## START Data shown
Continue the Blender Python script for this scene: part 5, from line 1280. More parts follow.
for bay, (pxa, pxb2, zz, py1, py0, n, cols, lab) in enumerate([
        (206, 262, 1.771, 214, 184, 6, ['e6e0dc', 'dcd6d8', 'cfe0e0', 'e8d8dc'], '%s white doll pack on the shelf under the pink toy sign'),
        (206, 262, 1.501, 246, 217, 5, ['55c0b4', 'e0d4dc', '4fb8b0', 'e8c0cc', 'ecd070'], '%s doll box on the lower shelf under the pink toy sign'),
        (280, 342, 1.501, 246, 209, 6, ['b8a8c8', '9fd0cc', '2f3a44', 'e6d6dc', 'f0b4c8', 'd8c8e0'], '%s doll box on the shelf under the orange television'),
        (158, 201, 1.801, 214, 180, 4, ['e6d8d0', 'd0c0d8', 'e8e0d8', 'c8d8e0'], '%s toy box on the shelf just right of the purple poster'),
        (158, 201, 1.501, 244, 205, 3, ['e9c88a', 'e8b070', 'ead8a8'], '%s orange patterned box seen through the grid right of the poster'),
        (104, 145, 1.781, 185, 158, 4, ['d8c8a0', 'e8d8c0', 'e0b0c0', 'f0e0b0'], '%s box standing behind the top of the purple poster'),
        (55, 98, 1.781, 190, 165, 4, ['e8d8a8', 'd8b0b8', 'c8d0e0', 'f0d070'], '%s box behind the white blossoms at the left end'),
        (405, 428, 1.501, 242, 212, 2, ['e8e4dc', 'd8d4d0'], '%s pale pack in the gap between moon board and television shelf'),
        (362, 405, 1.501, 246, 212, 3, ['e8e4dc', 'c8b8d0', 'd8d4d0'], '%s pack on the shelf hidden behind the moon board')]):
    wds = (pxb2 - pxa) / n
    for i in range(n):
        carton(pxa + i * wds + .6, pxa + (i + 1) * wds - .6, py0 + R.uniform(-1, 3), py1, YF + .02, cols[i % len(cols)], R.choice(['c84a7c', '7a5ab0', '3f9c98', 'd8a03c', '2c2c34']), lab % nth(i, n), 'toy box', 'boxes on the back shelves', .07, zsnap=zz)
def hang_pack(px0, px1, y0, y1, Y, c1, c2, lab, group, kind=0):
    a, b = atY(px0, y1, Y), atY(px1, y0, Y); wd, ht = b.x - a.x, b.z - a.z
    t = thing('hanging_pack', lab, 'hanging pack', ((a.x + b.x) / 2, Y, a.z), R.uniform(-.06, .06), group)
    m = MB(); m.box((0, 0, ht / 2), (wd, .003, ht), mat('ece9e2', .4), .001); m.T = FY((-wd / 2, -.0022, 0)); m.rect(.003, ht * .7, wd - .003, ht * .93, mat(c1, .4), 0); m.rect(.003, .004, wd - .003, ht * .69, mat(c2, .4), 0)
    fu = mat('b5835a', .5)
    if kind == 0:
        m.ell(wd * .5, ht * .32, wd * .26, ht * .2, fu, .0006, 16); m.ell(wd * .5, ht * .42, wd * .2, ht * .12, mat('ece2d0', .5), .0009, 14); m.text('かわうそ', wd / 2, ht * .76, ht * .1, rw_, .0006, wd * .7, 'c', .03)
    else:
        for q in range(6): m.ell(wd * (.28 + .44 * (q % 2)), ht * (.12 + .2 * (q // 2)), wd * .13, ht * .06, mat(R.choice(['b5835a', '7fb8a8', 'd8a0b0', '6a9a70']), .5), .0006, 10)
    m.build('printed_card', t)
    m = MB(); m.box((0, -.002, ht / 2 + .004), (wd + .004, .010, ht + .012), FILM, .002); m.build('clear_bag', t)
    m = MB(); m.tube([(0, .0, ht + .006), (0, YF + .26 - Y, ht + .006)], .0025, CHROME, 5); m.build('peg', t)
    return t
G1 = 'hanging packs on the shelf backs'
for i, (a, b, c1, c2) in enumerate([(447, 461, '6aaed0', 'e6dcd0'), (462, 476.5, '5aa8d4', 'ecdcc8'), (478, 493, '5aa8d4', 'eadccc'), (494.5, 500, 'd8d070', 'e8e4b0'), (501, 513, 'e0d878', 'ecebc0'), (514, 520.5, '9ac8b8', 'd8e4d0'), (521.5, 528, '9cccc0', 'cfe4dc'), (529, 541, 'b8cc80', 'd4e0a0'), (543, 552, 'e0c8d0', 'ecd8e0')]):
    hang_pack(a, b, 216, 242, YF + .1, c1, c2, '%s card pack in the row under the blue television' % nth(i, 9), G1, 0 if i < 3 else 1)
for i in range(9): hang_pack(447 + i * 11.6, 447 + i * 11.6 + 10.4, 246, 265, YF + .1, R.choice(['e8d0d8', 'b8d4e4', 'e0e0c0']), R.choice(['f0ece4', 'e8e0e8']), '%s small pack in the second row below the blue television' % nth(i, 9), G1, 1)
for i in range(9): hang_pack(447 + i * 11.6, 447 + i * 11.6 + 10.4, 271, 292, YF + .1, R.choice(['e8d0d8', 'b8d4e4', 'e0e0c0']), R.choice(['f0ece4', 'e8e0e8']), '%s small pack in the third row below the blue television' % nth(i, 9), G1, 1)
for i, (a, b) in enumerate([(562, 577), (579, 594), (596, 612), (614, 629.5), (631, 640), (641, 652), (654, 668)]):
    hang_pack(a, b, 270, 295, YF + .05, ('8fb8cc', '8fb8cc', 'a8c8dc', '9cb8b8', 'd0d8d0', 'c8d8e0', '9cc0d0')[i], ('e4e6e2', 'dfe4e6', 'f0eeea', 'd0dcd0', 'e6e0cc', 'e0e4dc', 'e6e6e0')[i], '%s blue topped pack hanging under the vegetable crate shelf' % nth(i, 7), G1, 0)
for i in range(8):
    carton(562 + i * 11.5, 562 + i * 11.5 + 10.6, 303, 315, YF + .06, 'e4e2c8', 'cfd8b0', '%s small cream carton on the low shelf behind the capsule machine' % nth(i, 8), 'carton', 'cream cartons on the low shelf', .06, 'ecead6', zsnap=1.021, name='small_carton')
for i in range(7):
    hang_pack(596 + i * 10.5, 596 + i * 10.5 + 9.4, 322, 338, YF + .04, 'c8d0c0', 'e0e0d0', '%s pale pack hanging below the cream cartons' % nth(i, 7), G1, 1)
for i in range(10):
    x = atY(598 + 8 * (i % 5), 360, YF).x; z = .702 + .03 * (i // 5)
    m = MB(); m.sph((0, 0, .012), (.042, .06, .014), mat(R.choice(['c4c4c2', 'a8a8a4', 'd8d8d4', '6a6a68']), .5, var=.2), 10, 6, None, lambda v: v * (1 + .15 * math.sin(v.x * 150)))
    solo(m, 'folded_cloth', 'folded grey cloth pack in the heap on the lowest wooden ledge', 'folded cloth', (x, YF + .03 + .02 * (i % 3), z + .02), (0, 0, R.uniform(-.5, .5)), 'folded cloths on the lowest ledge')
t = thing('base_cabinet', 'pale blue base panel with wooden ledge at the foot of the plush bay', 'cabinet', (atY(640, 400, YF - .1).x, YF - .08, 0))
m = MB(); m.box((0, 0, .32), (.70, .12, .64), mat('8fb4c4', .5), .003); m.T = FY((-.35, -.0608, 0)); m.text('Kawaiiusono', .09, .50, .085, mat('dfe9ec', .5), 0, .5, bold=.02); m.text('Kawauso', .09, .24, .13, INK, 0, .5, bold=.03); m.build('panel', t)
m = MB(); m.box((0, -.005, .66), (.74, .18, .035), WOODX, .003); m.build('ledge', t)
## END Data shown
◆ **Task details**: Output the listing above word for word.

◆ **Task answer**:
Continue the Blender Python script for this scene: part 5, from line 1280. More parts follow.
for bay, (pxa, pxb2, zz, py1, py0, n, cols, lab) in enumerate([
        (206, 262, 1.771, 214, 184, 6, ['e6e0dc', 'dcd6d8', 'cfe0e0', 'e8d8dc'], '%s white doll pack on the shelf under the pink toy sign'),
        (206, 262, 1.501, 246, 217, 5, ['55c0b4', 'e0d4dc', '4fb8b0', 'e8c0cc', 'ecd070'], '%s doll box on the lower shelf under the pink toy sign'),
        (280, 342, 1.501, 246, 209, 6, ['b8a8c8', '9fd0cc', '2f3a44', 'e6d6dc', 'f0b4c8', 'd8c8e0'], '%s doll box on the shelf under the orange television'),
        (158, 201, 1.801, 214, 180, 4, ['e6d8d0', 'd0c0d8', 'e8e0d8', 'c8d8e0'], '%s toy box on the shelf just right of the purple poster'),
        (158, 201, 1.501, 244, 205, 3, ['e9c88a', 'e8b070', 'ead8a8'], '%s orange patterned box seen through the grid right of the poster'),
        (104, 145, 1.781, 185, 158, 4, ['d8c8a0', 'e8d8c0', 'e0b0c0', 'f0e0b0'], '%s box standing behind the top of the purple poster'),
        (55, 98, 1.781, 190, 165, 4, ['e8d8a8', 'd8b0b8', 'c8d0e0', 'f0d070'], '%s box behind the white blossoms at the left end'),
        (405, 428, 1.501, 242, 212, 2, ['e8e4dc', 'd8d4d0'], '%s pale pack in the gap between moon board and television shelf'),
        (362, 405, 1.501, 246, 212, 3, ['e8e4dc', 'c8b8d0', 'd8d4d0'], '%s pack on the shelf hidden behind the moon board')]):
    wds = (pxb2 - pxa) / n
    for i in range(n):
        carton(pxa + i * wds + .6, pxa + (i + 1) * wds - .6, py0 + R.uniform(-1, 3), py1, YF + .02, cols[i % len(cols)], R.choice(['c84a7c', '7a5ab0', '3f9c98', 'd8a03c', '2c2c34']), lab % nth(i, n), 'toy box', 'boxes on the back shelves', .07, zsnap=zz)
def hang_pack(px0, px1, y0, y1, Y, c1, c2, lab, group, kind=0):
    a, b = atY(px0, y1, Y), atY(px1, y0, Y); wd, ht = b.x - a.x, b.z - a.z
    t = thing('hanging_pack', lab, 'hanging pack', ((a.x + b.x) / 2, Y, a.z), R.uniform(-.06, .06), group)
    m = MB(); m.box((0, 0, ht / 2), (wd, .003, ht), mat('ece9e2', .4), .001); m.T = FY((-wd / 2, -.0022, 0)); m.rect(.003, ht * .7, wd - .003, ht * .93, mat(c1, .4), 0); m.rect(.003, .004, wd - .003, ht * .69, mat(c2, .4), 0)
    fu = mat('b5835a', .5)
    if kind == 0:
        m.ell(wd * .5, ht * .32, wd * .26, ht * .2, fu, .0006, 16); m.ell(wd * .5, ht * .42, wd * .2, ht * .12, mat('ece2d0', .5), .0009, 14); m.text('かわうそ', wd / 2, ht * .76, ht * .1, rw_, .0006, wd * .7, 'c', .03)
    else:
        for q in range(6): m.ell(wd * (.28 + .44 * (q % 2)), ht * (.12 + .2 * (q // 2)), wd * .13, ht * .06, mat(R.choice(['b5835a', '7fb8a8', 'd8a0b0', '6a9a70']), .5), .0006, 10)
    m.build('printed_card', t)
    m = MB(); m.box((0, -.002, ht / 2 + .004), (wd + .004, .010, ht + .012), FILM, .002); m.build('clear_bag', t)
    m = MB(); m.tube([(0, .0, ht + .006), (0, YF + .26 - Y, ht + .006)], .0025, CHROME, 5); m.build('peg', t)
    return t
G1 = 'hanging packs on the shelf backs'
for i, (a, b, c1, c2) in enumerate([(447, 461, '6aaed0', 'e6dcd0'), (462, 476.5, '5aa8d4', 'ecdcc8'), (478, 493, '5aa8d4', 'eadccc'), (494.5, 500, 'd8d070', 'e8e4b0'), (501, 513, 'e0d878', 'ecebc0'), (514, 520.5, '9ac8b8', 'd8e4d0'), (521.5, 528, '9cccc0', 'cfe4dc'), (529, 541, 'b8cc80', 'd4e0a0'), (543, 552, 'e0c8d0', 'ecd8e0')]):
    hang_pack(a, b, 216, 242, YF + .1, c1, c2, '%s card pack in the row under the blue television' % nth(i, 9), G1, 0 if i < 3 else 1)
for i in range(9): hang_pack(447 + i * 11.6, 447 + i * 11.6 + 10.4, 246, 265, YF + .1, R.choice(['e8d0d8', 'b8d4e4', 'e0e0c0']), R.choice(['f0ece4', 'e8e0e8']), '%s small pack in the second row below the blue television' % nth(i, 9), G1, 1)
for i in range(9): hang_pack(447 + i * 11.6, 447 + i * 11.6 + 10.4, 271, 292, YF + .1, R.choice(['e8d0d8', 'b8d4e4', 'e0e0c0']), R.choice(['f0ece4', 'e8e0e8']), '%s small pack in the third row below the blue television' % nth(i, 9), G1, 1)
for i, (a, b) in enumerate([(562, 577), (579, 594), (596, 612), (614, 629.5), (631, 640), (641, 652), (654, 668)]):
    hang_pack(a, b, 270, 295, YF + .05, ('8fb8cc', '8fb8cc', 'a8c8dc', '9cb8b8', 'd0d8d0', 'c8d8e0', '9cc0d0')[i], ('e4e6e2', 'dfe4e6', 'f0eeea', 'd0dcd0', 'e6e0cc', 'e0e4dc', 'e6e6e0')[i], '%s blue topped pack hanging under the vegetable crate shelf' % nth(i, 7), G1, 0)
for i in range(8):
    carton(562 + i * 11.5, 562 + i * 11.5 + 10.6, 303, 315, YF + .06, 'e4e2c8', 'cfd8b0', '%s small cream carton on the low shelf behind the capsule machine' % nth(i, 8), 'carton', 'cream cartons on the low shelf', .06, 'ecead6', zsnap=1.021, name='small_carton')
for i in range(7):
    hang_pack(596 + i * 10.5, 596 + i * 10.5 + 9.4, 322, 338, YF + .04, 'c8d0c0', 'e0e0d0', '%s pale pack hanging below the cream cartons' % nth(i, 7), G1, 1)
for i in range(10):
    x = atY(598 + 8 * (i % 5), 360, YF).x; z = .702 + .03 * (i // 5)
    m = MB(); m.sph((0, 0, .012), (.042, .06, .014), mat(R.choice(['c4c4c2', 'a8a8a4', 'd8d8d4', '6a6a68']), .5, var=.2), 10, 6, None, lambda v: v * (1 + .15 * math.sin(v.x * 150)))
    solo(m, 'folded_cloth', 'folded grey cloth pack in the heap on the lowest wooden ledge', 'folded cloth', (x, YF + .03 + .02 * (i % 3), z + .02), (0, 0, R.uniform(-.5, .5)), 'folded cloths on the lowest ledge')
t = thing('base_cabinet', 'pale blue base panel with wooden ledge at the foot of the plush bay', 'cabinet', (atY(640, 400, YF - .1).x, YF - .08, 0))
m = MB(); m.box((0, 0, .32), (.70, .12, .64), mat('8fb4c4', .5), .003); m.T = FY((-.35, -.0608, 0)); m.text('Kawaiiusono', .09, .50, .085, mat('dfe9ec', .5), 0, .5, bold=.02); m.text('Kawauso', .09, .24, .13, INK, 0, .5, bold=.03); m.build('panel', t)
m = MB(); m.box((0, -.005, .66), (.74, .18, .035), WOODX, .003); m.build('ledge', t)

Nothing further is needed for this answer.